Sermon for the Baptism of Our Lord

It probably won’t surprise most of you to know that I am a big fan of the Harry Potter books and movies. (Melissa and I stood in a long line at midnight the day the final book was released several years ago and then stayed up all night to read it). In the Harry Potter universe, there are two worlds that operate parallel to one another: the magical world full of wizards and witches, fantastical monsters, and an epic battle between good and evil, and the ordinary, or what’s called “muggle” world which is what we all see and know. The two worlds occupy the same space, but the magical world is mostly invisible to the muggles. Occasionally there are breeches in the wall that separates them, and the muggles get glimpses of this larger reality that influences their own world.

That’s a good way to understand what Jesus calls the “kingdom of God”, or the “kingdom of heaven.” In most of the Bible, heaven isn’t some far away place, but rather is a reality that runs right along side the world we see, influencing it, and bubbling up, and occasionally crashing right into our world. The Bible from start to finish tells a story of a God who is always working to break through to us, and show us glimpses of this heavenly reality. Our job as people of faith is to learn how to see those moments of heaven breaking through, and to help show those moments to the world around us, until it is indeed done “on earth as it is in heaven.”

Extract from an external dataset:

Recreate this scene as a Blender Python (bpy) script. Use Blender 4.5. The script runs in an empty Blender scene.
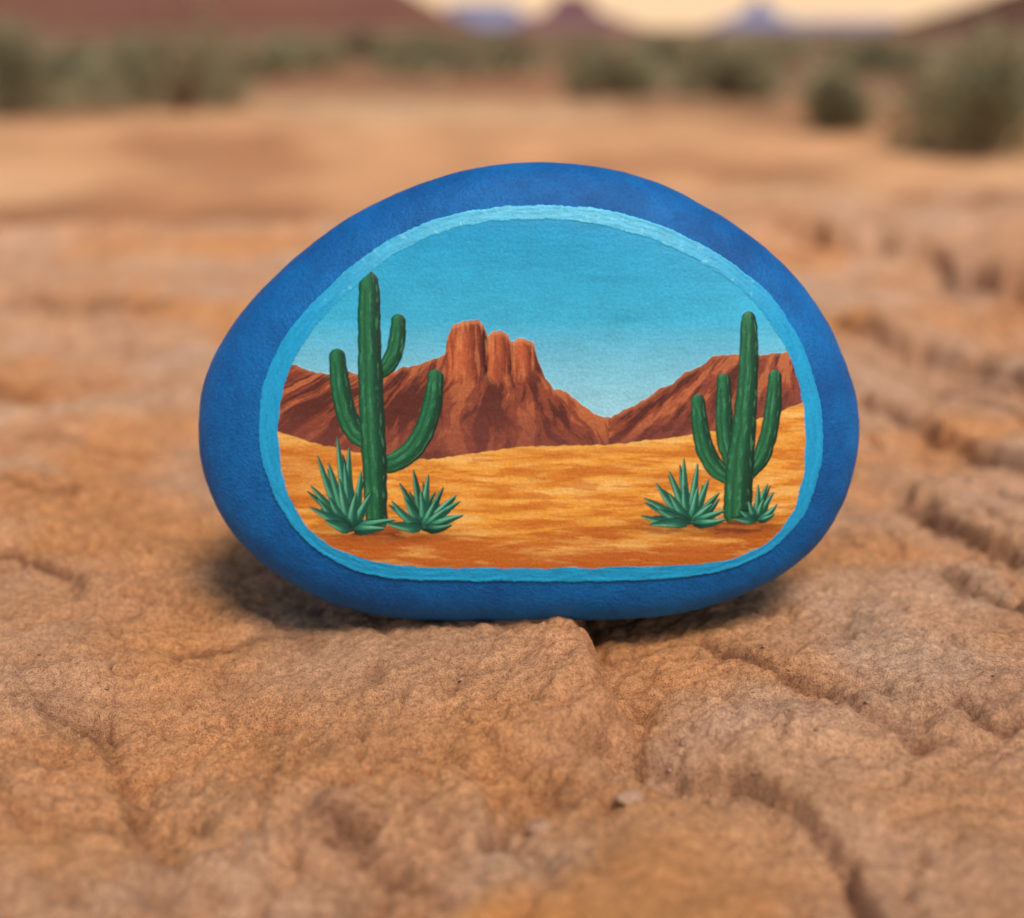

Our gospel lesson today reminds us that one of the most important and dramatic ways God breaks into our world is in baptism. The church has variously taught that baptism is a kind of fire insurance against going to hell, the church has used baptism as a kind of membership control system to delineate who’s in and who’s out, who is entitled to burial from the church and who isn’t. But the way Mark describes Jesus’ baptism doesn’t support any of that. Jesus’ baptism is wild, it takes place out in the wilderness, away from the center of religious authority and control. Jesus’ baptism isn’t gentle or orderly. When our translation says that the heavens were opened, it really softens the Greek word. The word really suggests that God literally tore open the heavens. And God tears through the wall that separates heaven and earth for one reason, so that he can say to Jesus: “You are my Son, the Beloved; with you I am will pleased.”

In baptism, that’s what God says to each and every one of us, too. In a few minutes, when we baptize Emmet and Grayson, the water we pour on their heads is God unmistakably breaking into this place, touching them, calling them beloved, and declaring there is nothing they can or anyone else can ever do to take them beyond the reach of God’s love. When we are baptized, God has said to us, “You are my child. You are my beloved. I am pleased with you.” That’s why I’m pretty wild sloshing the holy water around after, because we feel the water as an unmistakable reminder that God has said to every one of us in baptism: “You are my child. You are beloved. I am well pleased with you.”

If we are honest, that’s what every single person on the planet is desperate to hear. A whole lot of the brokenness in our homes and in our world can be traced back to the fact that everyone longs to know that they are loved, that they are good enough, that they are noticed and cared for and that they matter to someone. Baptism is God’s wild declaration of that for us.

Right after he is baptized, Jesus is sent out into the wilderness to be tempted by Satan. His experience of seeing the heavens ripped open and called beloved is what gives him the strength to endure it. Our lives can at times seem like a barren wilderness and a trial. And as we wander through it, we are called to draw strength by being literally soaked in the same words of love. No matter what happens, no matter what is thrown at you, you matter, you are beloved. Our baptismal font here at Trinity has had three homes in the 131 year history of this building, and I think where it is now is the best. Every time you come into church, you can touch that water and make the sign of the cross as a way of hearing God call you beloved again.

Recalling this over and over and over opens our eyes to see the heavenly realm that is always breaking into our world.

As you watch the heavens torn open again this morning, remember that you are loved. You, as you are, are good enough for the God who made you, who is pleased with who you are. Let that be a strength for what you have to face this week. Let the waters that hit you today remind you to look for the way heaven is always being opened in your life, the way God’s reign of peace, and life, and love is always breaking through, to saturate this present world, on earth as it is in heaven. Amen.

2 thoughts on “Sermon for the Baptism of Our Lord

  1. I think this is an interesting and exciting way of presenting and taking into ourselves the Scripture story of the Baptism of Jesus. I’m especially grateful for the last paragraph of your sermon. I’ve shared this with some who are dear to me. Thank you so much!